Jonathan: ‘‘Doordat ik in de stad en een soort van vrijheid vond, een soort van idee van, zo kan het

ook zijn, de sociale wereld om je heen. Dan ga je ook weer iets anders op instellen. En dat vervolgens weer mee te nemen naar het dorp waar je vandaan komt. Het voelt als een soort van lucht. Niet dat ik niet erg veel van Volendam hield, maar het kan erg benauwend zijn. Nu ik naar de stad ben geweest, ben ik het dorp ook veel meer gaan waarderen, omdat ik door de stad mezelf meer heb kunnen vormen.’’

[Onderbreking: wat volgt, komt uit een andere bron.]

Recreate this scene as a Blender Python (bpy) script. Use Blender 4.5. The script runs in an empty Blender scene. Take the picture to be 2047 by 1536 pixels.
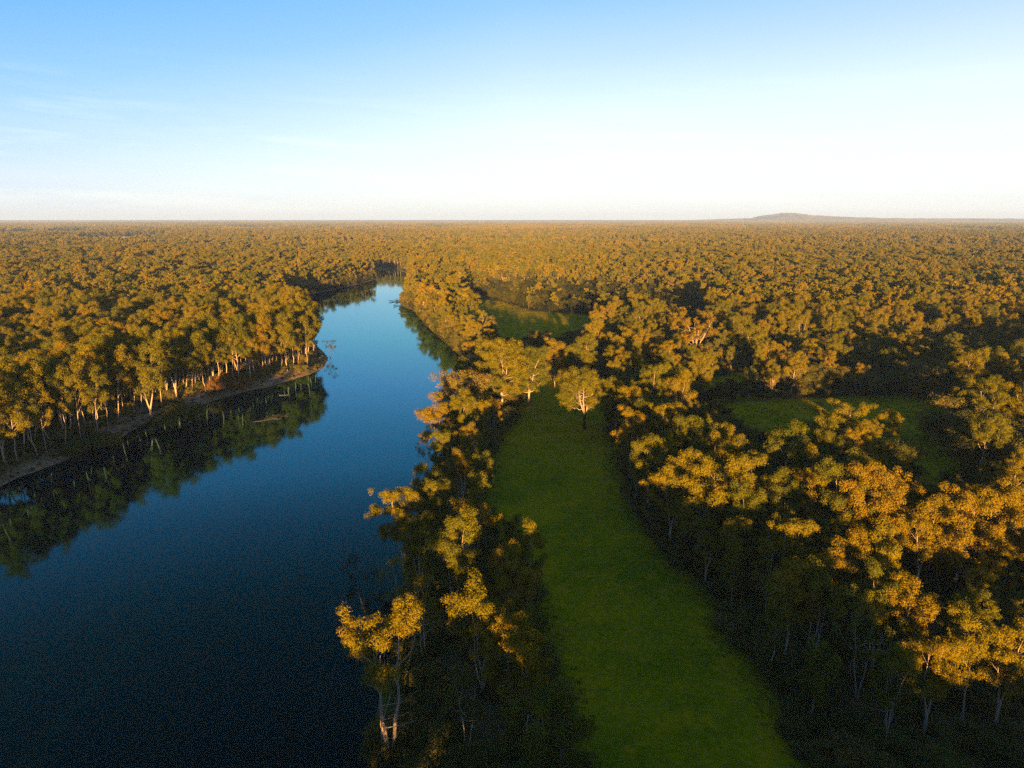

Meerdere respondenten uiten dit besef.

6.3 Resumerend

Zowel de ervaring van het sociale leven in het publieke domein in de stad als in het dorp veranderen dus na verloop van tijd voor de respondenten. In de stad zien we dat de meeste respondenten in het begin moesten wennen aan hun nieuwe leefomgeving. Hun meningen lijken zich vervolgens twee kanten uit te splitsen; er is een groep die de anonimiteit, afstandelijkheid, kortom, de kou als iets positiefs gaan ervaren (een aangename koelte), en er is een groep die deze zaken juist als iets negatiefs gaan ervaren (als kilte). De kou in de stad ervaren de respondenten dus zo goed als allemaal, maar de waardering verschilt.

Bij het dorp zien we dat respondenten die aanvankelijk negatief over hun woonplaats dachten na verloop van tijd vaak wat milder worden. De sociale controle die eerst als benauwend werd ervaren, wordt in de stad soms gemist en als gezelligheid en persoonlijke warmte gezien. Mensen die niet negatief tegenover hun dorp stonden, lijken niet anders te gaan denken.